The MPAA represents the six major Hollywood movie studios, and has a long tradition of asserting the intellectual property rights of its members. It was one of the supporters of the Stop Online Piracy Act (SOPA) and Protect IP Act (PIPA) Bills that were proposed, but never voted upon, and shelved in 2012.

The SOPA Bill threatened to give copyright holders the ability to have alleged copyright-infringing websites shut down without due process or trial.

The MPAA signing up to the W3C is unlikely to cool tensions from the last time that the W3C and one of the MPAA's favoured technologies, digital rights management (DRM), were mentioned together.

Last October, the creator of the world wide web and director of the W3C, Tim Berners-Lee, faced a barrage of criticism for backing measures to support DRM-protected media in HTML5.

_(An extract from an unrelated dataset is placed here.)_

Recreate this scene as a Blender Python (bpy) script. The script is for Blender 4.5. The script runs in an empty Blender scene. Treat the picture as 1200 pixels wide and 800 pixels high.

The Electronic Frontier Foundation said that it was "deeply disappointed", and labelled the W3C affirmations that DRM was in the organisation's scope as "a dangerous step for an organisation that is seen by many as the guardian of the open web to take".

"No one likes DRM as a user, wherever it crops up. It is worth thinking, though, about what it is we do not like about existing DRM-based systems, and how we could possibly build a system which will be a more open, fairer one than the actual systems which we see today," Berners-Lee said in response.

The W3C's member agreement gives the MPAA the ability to appoint a representative to serve on the W3C's advisory committee and to be part of the standards review process. Membership also gives the MPAA access to W3C software, standards, and documentation before it is released to the general public.

In the case of the MPAA, only employees of the association itself are granted the rights of the member agreement. Rule 5g of the agreement states: "If the member is itself a consortium, user society, or otherwise has members or sponsors, the rights and privileges granted under this agreement extend only to the paid employees of the member, not to its members or sponsors."

The membership term of the W3C is conducted on a rolling annual basis.